Abstract

Shipboard hydrographic and acoustic Doppler current profiler data collected in September 1991 show a shallow front separating brackish coastal water from denser Gulf Stream water advancing onto the continental shelf near Cape Hatteras. The surface expression of the front has the hallmarks of a current rip: a corrugated line of flotsam (indicating surface convergence) and an adjoining band of short, steep waves (indicating wave‐current interaction). Sinking flow of 15 cm/s and a 10‐dB change in acoustic backscatter strength occur over a cross‐front distance of 10–20 m. While northward surface currents in the Gulf Stream water move at about 60 cm/s, the front advects northward at only 35 cm/s; this difference implies frontal propagation to the south relative to the deeper fluid at a speed consistent with theoretical expectations.
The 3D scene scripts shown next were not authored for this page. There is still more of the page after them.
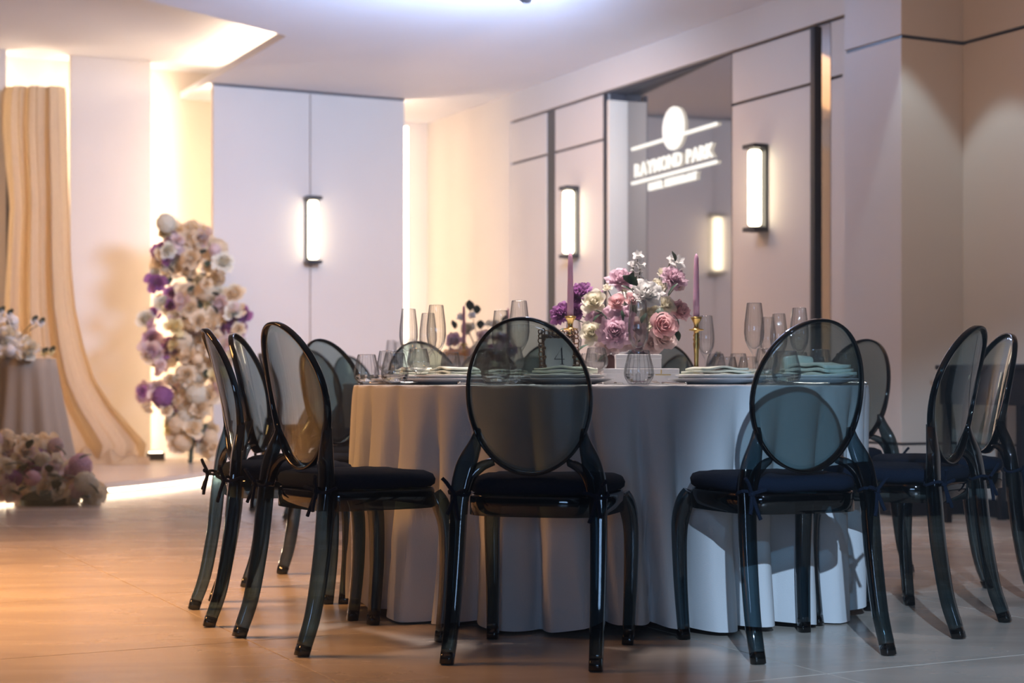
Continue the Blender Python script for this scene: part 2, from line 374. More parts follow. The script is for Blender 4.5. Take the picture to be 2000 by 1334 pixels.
# ------------------------------------------------------------------ illuminated sign on the mirror
sg = thing('illuminated_sign', 'glowing white sign with round emblem, two bars and lettering on the mirror', 'sign', MIR @ Vector((-0.006, 0.90, 2.2)), RW-MA)
def sgx(s): return -(s-10.58)
def capsule(name, x0, x1, z, r):
    bm = bmesh.new()
    tube(bm, [(x0, -0.009, z), (x1, -0.009, z)], r, 10, False, 1, False); return obj(name, bm, M['sign'], sg, True)
capsule('upper_bar', -0.70, 0.70, 0.435, 0.014)
capsule('lower_bar', -0.70, 0.70, 0.160, 0.014)
SM = Matrix.Translation((0.02, -0.012, 0.50)) @ Matrix.Rotation(PI/2, 4, 'X')
bm = bmesh.new(); lathe(bm, [(0, -0.02), (0.160, -0.02), (0.165, -0.012), (0.165, 0.005), (0.158, 0.012), (0, 0.012)], 40, mtx=SM)
em = obj('emblem_disc', bm, M['sign'], sg)
for a in range(6):
    bm = bmesh.new(); box(bm, (-0.008, -0.02, 0.010), (0.008, 0.02, 0.016), SM @ Matrix.Rotation(a*PI/3, 4, 'Z') @ Matrix.Translation((0, 0.085, 0))); obj('emblem_mark', bm, M['signdim'], em)
bm = bmesh.new(); lathe(bm, [(0.138, 0.010), (0.138, 0.014), (0.142, 0.014), (0.142, 0.010)], 40, mtx=SM); obj('emblem_ring', bm, M['signdim'], em)
def letters(txt, h, width, z, parent, mat, offs, y=-0.010, name='letter', thick=0.008, xc=0.0):
    metas = []; cx = 0
    for ch in txt:
        if ch == ' ': cx += 0.45; continue
        cu = bpy.data.curves.new('glyph', 'FONT'); cu.body = ch; cu.size = 1.0; cu.extrude = thick/h; cu.offset = offs; cu.resolution_u = 3
        to = bpy.data.objects.new('glyph', cu); COL.objects.link(to)
        bpy.context.view_layer.update()
        me = bpy.data.meshes.new_from_object(to.evaluated_get(bpy.context.evaluated_depsgraph_get()))
        bpy.data.objects.remove(to)
        xs = [v.co.x for v in me.vertices]; zs = [v.co.y for v in me.vertices]
        metas.append((me, cx-min(xs), min(zs), max(zs))); cx += max(xs)-min(xs)+0.07
    k = width/(cx-0.07); hh = max(m[3] for m in metas)-0.0
    for me, dx, z0, z1 in metas:
        for v in me.vertices:
            a, b, c = v.co; v.co = Vector(((a+dx)*k-width/2+xc, y-c*h, z+b/hh*h))
        me.materials.clear(); me.materials.append(mat)
        link(name, me, None, parent)
letters('RAYMOND PARK', 0.105, 1.30, 0.204, sg, M['sign'], 0.015)
letters('HOTEL RESTAURANT', 0.06, 0.80, 0.068, sg, M['sign'], 0.01)

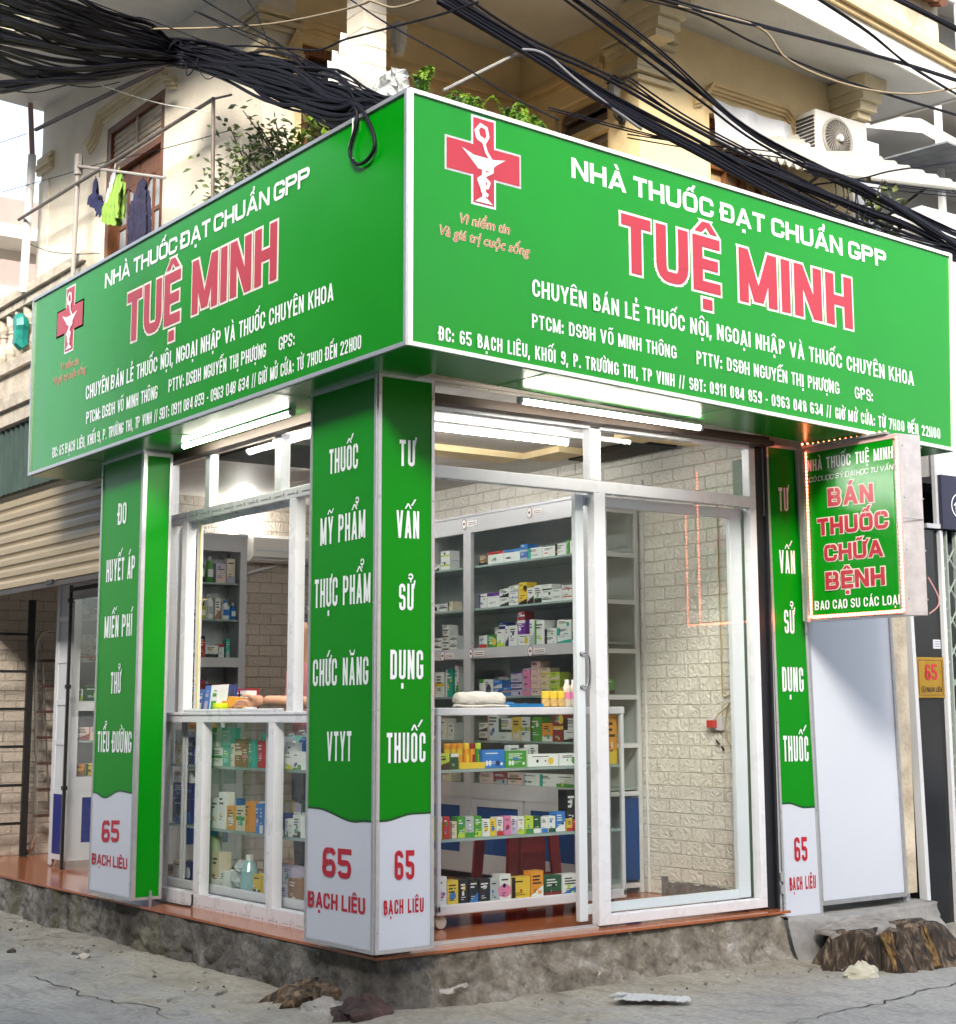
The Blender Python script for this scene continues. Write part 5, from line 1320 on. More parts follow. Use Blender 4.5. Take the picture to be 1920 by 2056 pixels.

The surface convergence across the front is estimated to be about 50 cm/s, and the horizontal surface strain rate is estimated to be 0.025–0.05 s−1. This supports the large strain rate needed by Jansen et al. (1993) to simulate the O(10 dB) radar modulations measured at the rip by Askari (1992). Similar current rips may account for curvilinear high‐backscatter features appearing in historical synthetic aperture radar images of the shelf area north of Cape Hatteras.